Would having the players have a portable home such as a pieate ship or an airship also address this? When my regular game cycles it’s DM mantle back to me, I’m going to run a setting where many buildings from homes to towns are on wheels or legs, in a very Howl’s Moving Dive Bar feeling world.
As far as I could tell, the way this could not address the problem would be by moving the disconnect from being between the party and their starting tavern to the starting tavern and the town it’s situated in. The way I intend to address this is by making the starting location filled with entirely moving locations, such as a pirate port that’s really just a dozen pirate ships gathered around a raft, allowing each ship to be easily re-encountered.
Absolutely! When we worked on Acquisitions Inc we made your home base mobile for this reason. Howl’s Moving Dive Bar is hilarious! On the pirate ship concept, check out the map for the old Lair Assault called Talon of Umberlee (https://dmdavid.com/dd-lair-assault-poster-maps/) for a cool idea.

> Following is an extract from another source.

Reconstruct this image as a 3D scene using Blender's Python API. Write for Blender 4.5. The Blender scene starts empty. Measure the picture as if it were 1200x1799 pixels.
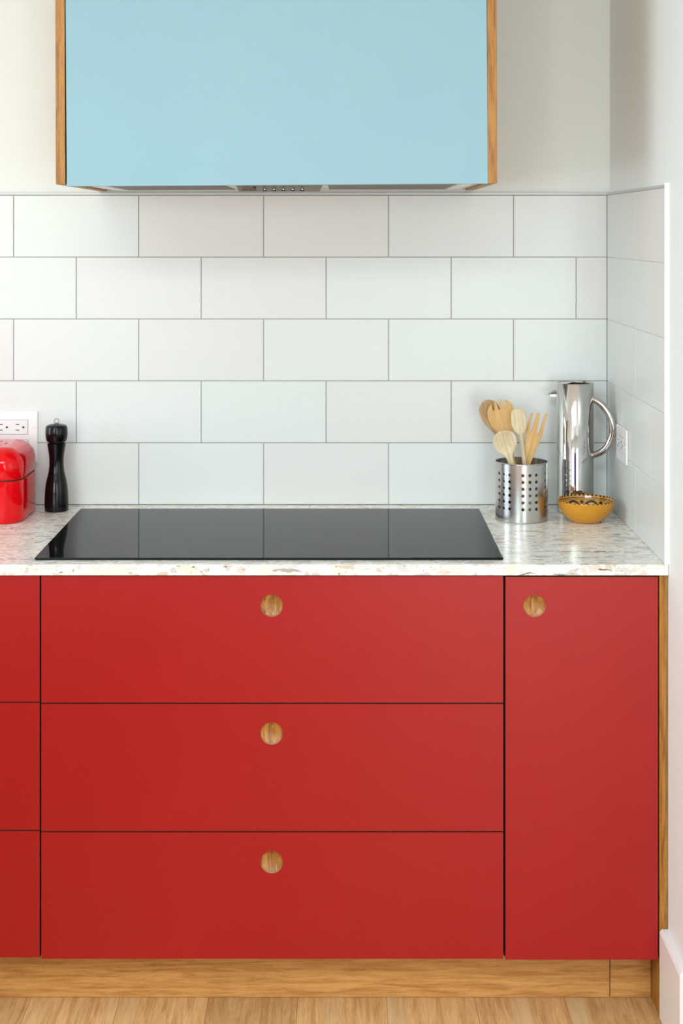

I am just getting introduced to your blog, so I am a bit late to the party. LOL However, I lover this article. Great subject matter. Just started our campaign where I am combining LMoP, DoIP & DoSI (or attempting to anyway). Since we have people who can make it sometimes and can’t sometimes, I decided to make it a bit West March’ish. I created the Swordcoast Trading Company. An overarching explorers guild operating under the guise of a large trading company. I have left this intentionally vague with the players in order to kid of use it for purposes of getting jobs, possibly franchising, inserting extra players if needed for a game, political intrigue, etc. Love the idea of mixing up different methods to keep them connected to home. Adds another layer to help keep them connected, and in my case, I think it allows for some means of creating different types of jobs as well.
That’s a really cool idea! West Marches is such a fun concept to play with, and it really allows for that kind of recurring episodic play.